COLLECTED DATA ->
*****

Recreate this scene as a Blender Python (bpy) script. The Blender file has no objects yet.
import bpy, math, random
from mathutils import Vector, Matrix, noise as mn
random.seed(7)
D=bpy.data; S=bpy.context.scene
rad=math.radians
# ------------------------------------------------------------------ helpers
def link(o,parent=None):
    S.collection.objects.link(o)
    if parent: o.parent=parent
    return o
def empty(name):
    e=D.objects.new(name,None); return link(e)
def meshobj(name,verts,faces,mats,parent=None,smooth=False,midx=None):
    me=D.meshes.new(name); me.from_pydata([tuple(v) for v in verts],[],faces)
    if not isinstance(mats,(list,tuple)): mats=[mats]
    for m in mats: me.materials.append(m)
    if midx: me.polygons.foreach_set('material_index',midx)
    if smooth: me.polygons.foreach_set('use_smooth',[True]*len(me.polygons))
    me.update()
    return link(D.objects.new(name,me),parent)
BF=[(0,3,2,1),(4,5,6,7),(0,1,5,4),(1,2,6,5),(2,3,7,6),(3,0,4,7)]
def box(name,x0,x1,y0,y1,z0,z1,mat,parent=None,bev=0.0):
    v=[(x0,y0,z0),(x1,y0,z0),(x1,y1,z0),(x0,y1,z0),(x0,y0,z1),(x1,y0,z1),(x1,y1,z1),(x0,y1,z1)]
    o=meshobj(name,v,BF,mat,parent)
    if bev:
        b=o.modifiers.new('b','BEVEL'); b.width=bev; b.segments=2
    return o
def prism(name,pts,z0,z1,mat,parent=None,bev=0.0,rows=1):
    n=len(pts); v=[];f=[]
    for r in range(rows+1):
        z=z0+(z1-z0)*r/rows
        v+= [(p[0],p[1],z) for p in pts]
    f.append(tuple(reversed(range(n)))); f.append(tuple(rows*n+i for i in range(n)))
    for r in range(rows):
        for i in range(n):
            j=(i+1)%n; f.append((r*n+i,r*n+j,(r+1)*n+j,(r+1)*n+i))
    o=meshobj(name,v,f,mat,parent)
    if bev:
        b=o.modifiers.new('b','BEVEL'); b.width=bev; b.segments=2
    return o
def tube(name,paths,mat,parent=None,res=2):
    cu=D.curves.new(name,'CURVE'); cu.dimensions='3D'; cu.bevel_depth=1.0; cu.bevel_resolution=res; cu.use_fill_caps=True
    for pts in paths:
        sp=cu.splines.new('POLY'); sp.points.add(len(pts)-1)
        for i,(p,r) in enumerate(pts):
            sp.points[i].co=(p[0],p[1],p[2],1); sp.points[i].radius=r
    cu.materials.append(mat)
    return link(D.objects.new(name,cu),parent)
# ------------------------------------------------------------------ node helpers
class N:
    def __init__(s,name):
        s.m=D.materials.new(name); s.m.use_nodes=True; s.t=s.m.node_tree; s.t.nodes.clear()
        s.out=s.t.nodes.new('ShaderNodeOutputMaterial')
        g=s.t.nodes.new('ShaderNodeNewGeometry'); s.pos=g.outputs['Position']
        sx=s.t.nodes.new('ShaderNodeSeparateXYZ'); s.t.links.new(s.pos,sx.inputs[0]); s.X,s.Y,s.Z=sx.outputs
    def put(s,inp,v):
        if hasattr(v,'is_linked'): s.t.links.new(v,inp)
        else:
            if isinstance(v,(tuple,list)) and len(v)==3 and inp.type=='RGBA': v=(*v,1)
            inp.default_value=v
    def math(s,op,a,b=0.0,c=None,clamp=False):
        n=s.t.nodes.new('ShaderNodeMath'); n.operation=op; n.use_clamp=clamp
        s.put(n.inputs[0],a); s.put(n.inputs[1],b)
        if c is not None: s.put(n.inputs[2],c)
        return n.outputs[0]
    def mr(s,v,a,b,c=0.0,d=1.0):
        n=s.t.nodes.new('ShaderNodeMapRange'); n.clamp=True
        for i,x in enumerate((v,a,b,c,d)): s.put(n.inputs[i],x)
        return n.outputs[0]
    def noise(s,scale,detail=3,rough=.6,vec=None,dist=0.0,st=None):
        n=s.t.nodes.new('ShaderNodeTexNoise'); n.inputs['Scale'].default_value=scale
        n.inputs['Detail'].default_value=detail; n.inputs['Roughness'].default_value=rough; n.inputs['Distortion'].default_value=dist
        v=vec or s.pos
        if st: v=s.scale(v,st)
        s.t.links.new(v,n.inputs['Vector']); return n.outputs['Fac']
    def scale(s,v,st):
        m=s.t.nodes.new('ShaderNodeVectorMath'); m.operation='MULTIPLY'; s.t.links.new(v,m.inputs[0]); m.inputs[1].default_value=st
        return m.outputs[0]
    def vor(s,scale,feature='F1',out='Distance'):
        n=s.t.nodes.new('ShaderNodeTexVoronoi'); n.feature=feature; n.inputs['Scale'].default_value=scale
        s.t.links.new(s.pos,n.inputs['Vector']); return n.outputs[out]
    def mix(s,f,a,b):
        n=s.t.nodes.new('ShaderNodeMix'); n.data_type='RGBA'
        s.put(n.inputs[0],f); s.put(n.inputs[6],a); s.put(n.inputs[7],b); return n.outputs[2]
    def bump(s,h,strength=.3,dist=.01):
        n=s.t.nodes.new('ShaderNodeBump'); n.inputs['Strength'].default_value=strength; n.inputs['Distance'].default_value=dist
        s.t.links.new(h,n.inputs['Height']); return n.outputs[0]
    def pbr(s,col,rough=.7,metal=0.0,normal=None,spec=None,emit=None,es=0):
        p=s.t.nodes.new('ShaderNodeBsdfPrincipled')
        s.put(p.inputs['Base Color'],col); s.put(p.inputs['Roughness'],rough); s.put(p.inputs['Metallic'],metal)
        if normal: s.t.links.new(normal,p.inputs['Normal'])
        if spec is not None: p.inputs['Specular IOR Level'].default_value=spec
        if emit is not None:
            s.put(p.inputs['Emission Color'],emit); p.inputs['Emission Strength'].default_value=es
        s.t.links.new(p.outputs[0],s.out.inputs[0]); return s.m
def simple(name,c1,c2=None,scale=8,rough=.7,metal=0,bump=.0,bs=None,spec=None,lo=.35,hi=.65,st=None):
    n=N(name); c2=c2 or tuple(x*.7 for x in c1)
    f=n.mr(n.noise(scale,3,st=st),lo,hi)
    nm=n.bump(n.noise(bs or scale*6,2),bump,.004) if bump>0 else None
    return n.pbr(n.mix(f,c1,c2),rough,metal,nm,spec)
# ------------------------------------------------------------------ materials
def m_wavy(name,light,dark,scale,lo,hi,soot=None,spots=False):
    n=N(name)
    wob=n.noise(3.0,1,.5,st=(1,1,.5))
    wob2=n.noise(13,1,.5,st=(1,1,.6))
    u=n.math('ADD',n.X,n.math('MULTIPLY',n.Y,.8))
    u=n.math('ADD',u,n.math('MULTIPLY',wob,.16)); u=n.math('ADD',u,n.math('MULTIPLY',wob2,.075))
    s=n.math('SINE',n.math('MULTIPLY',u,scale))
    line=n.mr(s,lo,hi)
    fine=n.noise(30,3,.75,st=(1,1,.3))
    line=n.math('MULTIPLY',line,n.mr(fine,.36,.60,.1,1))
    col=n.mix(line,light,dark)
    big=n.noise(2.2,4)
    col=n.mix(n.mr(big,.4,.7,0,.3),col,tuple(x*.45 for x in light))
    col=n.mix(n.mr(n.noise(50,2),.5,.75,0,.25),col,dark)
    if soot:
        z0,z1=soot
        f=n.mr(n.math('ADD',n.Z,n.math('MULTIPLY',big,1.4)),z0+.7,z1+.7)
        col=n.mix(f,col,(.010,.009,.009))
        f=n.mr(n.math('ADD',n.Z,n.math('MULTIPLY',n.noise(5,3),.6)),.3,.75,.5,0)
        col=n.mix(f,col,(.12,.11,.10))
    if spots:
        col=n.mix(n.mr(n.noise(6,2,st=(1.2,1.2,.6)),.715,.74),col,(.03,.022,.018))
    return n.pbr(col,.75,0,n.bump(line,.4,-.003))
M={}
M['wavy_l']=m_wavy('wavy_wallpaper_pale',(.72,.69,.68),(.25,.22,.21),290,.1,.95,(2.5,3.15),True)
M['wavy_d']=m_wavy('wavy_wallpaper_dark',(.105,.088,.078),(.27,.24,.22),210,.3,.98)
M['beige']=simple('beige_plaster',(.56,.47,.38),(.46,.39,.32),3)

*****

YOUR TASK -> Collect the lines that hold "scene".

TASK OUTPUT ->
Recreate this scene as a Blender Python (bpy) script. The Blender file has no objects yet.
D=bpy.data; S=bpy.context.scene